* TASK REQUIREMENTS: Transcribe the lines from the start of the data below through the line with "n=24), M['hole'], t)", word for word and nothing more.

------ PROVIDED MATERIAL

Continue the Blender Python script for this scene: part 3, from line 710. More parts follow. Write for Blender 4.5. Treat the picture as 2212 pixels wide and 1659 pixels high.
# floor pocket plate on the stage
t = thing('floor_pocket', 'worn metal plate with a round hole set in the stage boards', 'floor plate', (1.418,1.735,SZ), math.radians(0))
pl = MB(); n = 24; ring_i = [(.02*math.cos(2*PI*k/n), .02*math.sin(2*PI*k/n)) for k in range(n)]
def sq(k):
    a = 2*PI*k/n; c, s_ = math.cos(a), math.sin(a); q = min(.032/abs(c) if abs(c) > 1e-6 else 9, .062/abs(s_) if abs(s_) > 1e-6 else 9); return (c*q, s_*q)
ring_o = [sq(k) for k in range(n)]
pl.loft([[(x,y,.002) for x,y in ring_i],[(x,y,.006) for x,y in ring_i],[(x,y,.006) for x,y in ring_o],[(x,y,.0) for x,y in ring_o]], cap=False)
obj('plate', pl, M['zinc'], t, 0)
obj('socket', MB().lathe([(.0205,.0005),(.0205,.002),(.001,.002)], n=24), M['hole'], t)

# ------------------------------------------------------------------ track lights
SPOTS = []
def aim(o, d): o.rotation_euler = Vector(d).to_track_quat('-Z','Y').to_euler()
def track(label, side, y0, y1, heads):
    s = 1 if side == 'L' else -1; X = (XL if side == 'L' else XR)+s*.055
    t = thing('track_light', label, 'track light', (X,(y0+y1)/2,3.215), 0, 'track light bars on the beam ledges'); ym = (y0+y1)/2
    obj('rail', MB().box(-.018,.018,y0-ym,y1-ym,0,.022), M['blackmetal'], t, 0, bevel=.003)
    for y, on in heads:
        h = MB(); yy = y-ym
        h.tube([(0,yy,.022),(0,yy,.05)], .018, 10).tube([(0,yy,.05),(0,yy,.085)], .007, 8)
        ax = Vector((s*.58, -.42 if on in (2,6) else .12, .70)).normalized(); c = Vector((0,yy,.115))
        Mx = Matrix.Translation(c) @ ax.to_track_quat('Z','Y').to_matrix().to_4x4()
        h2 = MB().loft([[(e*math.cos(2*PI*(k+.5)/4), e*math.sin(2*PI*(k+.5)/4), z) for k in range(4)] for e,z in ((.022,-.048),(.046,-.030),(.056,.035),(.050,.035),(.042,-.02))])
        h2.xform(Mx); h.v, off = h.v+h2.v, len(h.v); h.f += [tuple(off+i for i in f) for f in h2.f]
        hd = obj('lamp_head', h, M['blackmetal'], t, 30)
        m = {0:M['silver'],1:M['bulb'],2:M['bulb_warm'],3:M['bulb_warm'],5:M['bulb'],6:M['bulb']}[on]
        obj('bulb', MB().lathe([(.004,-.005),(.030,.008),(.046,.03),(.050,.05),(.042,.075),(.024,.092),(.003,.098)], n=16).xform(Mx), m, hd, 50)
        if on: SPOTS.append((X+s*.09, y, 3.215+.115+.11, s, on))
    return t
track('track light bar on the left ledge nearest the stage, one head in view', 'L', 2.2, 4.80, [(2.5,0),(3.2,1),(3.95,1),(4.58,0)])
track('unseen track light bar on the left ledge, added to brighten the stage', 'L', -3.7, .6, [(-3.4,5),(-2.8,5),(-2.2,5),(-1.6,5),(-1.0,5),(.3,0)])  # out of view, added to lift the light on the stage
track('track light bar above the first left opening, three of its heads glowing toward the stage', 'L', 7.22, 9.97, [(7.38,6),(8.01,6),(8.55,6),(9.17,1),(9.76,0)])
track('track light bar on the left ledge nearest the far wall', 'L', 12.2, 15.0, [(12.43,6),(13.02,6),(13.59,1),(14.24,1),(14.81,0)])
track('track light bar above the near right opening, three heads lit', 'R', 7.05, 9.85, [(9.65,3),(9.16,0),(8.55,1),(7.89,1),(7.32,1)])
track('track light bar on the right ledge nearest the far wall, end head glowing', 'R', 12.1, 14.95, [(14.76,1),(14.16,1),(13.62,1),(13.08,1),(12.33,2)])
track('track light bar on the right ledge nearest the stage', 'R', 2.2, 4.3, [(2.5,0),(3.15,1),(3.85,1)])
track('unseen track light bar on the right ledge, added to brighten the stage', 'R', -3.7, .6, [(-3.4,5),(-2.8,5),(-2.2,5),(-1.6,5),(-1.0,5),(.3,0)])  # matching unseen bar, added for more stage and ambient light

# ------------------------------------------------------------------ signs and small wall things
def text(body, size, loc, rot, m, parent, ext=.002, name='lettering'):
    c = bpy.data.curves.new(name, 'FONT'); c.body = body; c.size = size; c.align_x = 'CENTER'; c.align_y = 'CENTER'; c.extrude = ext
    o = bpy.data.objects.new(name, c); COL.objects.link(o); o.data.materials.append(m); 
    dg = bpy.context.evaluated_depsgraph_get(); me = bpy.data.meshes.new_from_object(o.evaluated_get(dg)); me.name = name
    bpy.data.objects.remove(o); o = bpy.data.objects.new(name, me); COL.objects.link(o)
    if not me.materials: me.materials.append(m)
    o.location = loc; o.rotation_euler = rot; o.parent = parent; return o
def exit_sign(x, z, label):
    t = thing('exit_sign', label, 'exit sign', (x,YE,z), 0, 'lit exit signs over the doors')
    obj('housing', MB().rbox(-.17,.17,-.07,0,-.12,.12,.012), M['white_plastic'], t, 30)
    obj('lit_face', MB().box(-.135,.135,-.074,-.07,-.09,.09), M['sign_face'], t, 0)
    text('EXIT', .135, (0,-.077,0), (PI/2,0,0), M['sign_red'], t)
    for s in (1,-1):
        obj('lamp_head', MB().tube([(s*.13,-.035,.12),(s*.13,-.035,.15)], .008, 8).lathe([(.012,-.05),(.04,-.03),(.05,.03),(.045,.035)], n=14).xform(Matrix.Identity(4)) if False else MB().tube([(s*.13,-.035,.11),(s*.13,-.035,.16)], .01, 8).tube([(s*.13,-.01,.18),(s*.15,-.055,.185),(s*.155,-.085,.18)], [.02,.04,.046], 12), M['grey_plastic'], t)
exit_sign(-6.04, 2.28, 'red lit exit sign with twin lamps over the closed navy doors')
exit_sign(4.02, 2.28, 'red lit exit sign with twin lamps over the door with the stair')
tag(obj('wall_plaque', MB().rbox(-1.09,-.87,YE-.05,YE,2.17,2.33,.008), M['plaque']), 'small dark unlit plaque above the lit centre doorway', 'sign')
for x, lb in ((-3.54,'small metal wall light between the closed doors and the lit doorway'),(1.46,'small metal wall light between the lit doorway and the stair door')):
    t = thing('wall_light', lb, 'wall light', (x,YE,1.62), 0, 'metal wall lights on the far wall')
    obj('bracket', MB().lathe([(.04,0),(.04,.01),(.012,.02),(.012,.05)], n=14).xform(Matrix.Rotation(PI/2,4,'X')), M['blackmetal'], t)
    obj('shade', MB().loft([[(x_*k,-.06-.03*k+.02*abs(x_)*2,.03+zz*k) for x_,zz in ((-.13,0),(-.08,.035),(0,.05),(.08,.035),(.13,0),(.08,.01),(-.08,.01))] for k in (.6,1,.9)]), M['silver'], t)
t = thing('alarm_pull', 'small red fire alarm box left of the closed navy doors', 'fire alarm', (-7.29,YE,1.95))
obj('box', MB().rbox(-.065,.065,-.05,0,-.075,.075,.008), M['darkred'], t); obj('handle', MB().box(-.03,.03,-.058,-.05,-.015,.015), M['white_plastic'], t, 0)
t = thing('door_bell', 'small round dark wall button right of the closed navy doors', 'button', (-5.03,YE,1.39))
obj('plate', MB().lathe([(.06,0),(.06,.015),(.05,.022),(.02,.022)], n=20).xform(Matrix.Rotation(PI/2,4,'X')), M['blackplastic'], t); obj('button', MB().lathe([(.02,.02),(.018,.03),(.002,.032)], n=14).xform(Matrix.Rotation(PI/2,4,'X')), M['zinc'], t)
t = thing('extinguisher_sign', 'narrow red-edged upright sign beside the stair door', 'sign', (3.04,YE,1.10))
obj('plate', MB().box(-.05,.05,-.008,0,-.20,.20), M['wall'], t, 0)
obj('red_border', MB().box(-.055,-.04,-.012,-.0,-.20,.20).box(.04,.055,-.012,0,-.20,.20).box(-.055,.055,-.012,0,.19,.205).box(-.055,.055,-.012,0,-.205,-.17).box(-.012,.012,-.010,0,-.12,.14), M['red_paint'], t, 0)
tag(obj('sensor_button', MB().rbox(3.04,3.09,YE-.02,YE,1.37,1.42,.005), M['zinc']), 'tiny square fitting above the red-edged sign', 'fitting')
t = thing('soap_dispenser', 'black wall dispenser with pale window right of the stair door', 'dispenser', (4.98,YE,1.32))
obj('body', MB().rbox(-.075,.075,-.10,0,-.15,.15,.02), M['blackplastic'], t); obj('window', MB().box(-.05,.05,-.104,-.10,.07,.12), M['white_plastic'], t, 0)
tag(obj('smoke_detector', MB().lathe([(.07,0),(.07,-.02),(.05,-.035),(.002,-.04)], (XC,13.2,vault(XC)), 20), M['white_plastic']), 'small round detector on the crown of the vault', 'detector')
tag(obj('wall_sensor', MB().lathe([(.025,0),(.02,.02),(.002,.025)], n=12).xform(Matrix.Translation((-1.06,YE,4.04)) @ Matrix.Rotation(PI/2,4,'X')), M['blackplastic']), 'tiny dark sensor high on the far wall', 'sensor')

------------

* IN RESPONSE:
Continue the Blender Python script for this scene: part 3, from line 710. More parts follow. Write for Blender 4.5. Treat the picture as 2212 pixels wide and 1659 pixels high.
# floor pocket plate on the stage
t = thing('floor_pocket', 'worn metal plate with a round hole set in the stage boards', 'floor plate', (1.418,1.735,SZ), math.radians(0))
pl = MB(); n = 24; ring_i = [(.02*math.cos(2*PI*k/n), .02*math.sin(2*PI*k/n)) for k in range(n)]
def sq(k):
    a = 2*PI*k/n; c, s_ = math.cos(a), math.sin(a); q = min(.032/abs(c) if abs(c) > 1e-6 else 9, .062/abs(s_) if abs(s_) > 1e-6 else 9); return (c*q, s_*q)
ring_o = [sq(k) for k in range(n)]
pl.loft([[(x,y,.002) for x,y in ring_i],[(x,y,.006) for x,y in ring_i],[(x,y,.006) for x,y in ring_o],[(x,y,.0) for x,y in ring_o]], cap=False)
obj('plate', pl, M['zinc'], t, 0)
obj('socket', MB().lathe([(.0205,.0005),(.0205,.002),(.001,.002)], n=24), M['hole'], t)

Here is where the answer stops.